The first line speaks not only of an interior darkness but a deliberately chosen, passionately desired obscurity. This sense of obscurity is repeated throughout the poem: "secret", "disguised", "concealed"—what could be more foreign to our in-your-face, have-your-cake-and-eat-it-too spirituality marketplace? Today's assertive claims about God and religious experience would only make him smile sadly, perhaps, or weep.

For prayer as lived, prayer as a way of being, requires a deliberate, chosen obscurity at every level. This notion is incomprehensible to our age; in fact, it is almost "heretical" according to the "experience" based smorgasbord put forward by would-be gurus and trendy parishes.
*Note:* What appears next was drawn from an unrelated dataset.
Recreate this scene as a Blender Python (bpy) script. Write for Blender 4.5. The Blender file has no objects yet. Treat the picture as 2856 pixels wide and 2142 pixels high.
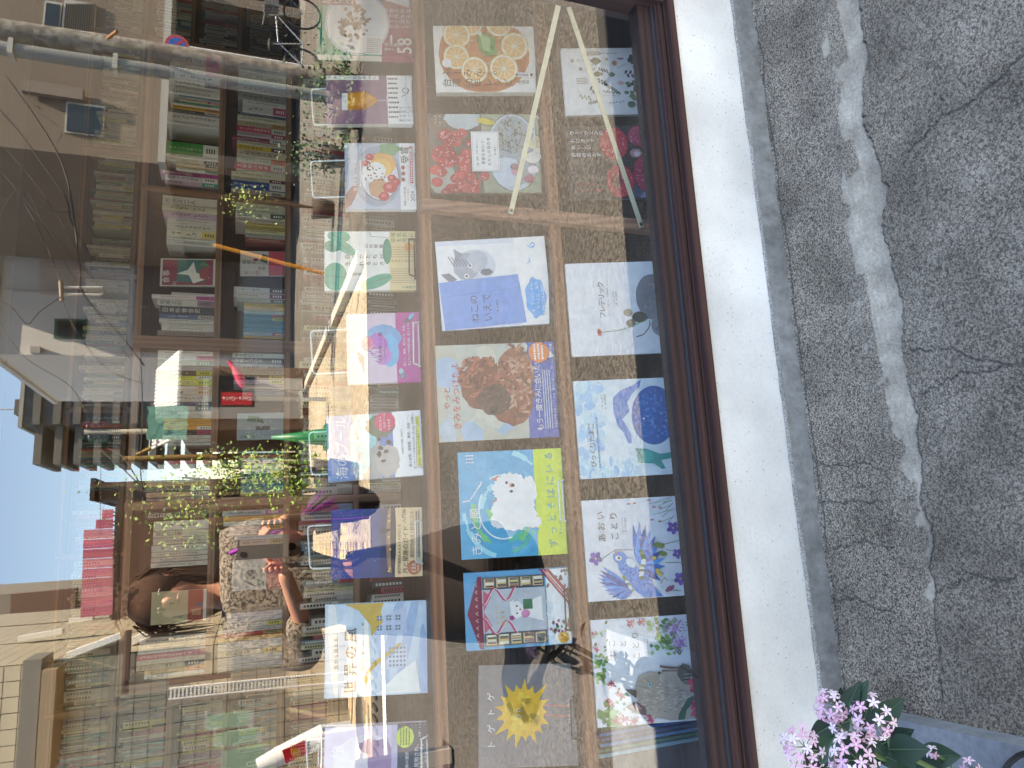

"Deliberately seek obscurity?" someone might ask, "You must be mad! Of course John means an interior obscurity." No, he means the choice for obscurity as a way of life. He means not seeking any position or honor, or separating what one may have been given from a sense of "who am I", a question that itself falls into insignificance.

God is; therefore I am.


Anonymous Anonymous said...


For one to live their life as hidden or obscure is counter-culture and counter-intuitive; unless, one is called to live it.

The 21st century world is noisy, competitive, self-serving, and chock full of spiritual narcissism. For someone intentionally absenting themselves from this is aberrant and just plain odd.

Notwithstanding, however, the life apart, the life inward, is authentic and real. In fact, the life lived as such is free of denial and masks. Obscured/hidden; yet, stripped of pretense and interior falseness. One faces God the Alone, as one is alone. How more real can that be?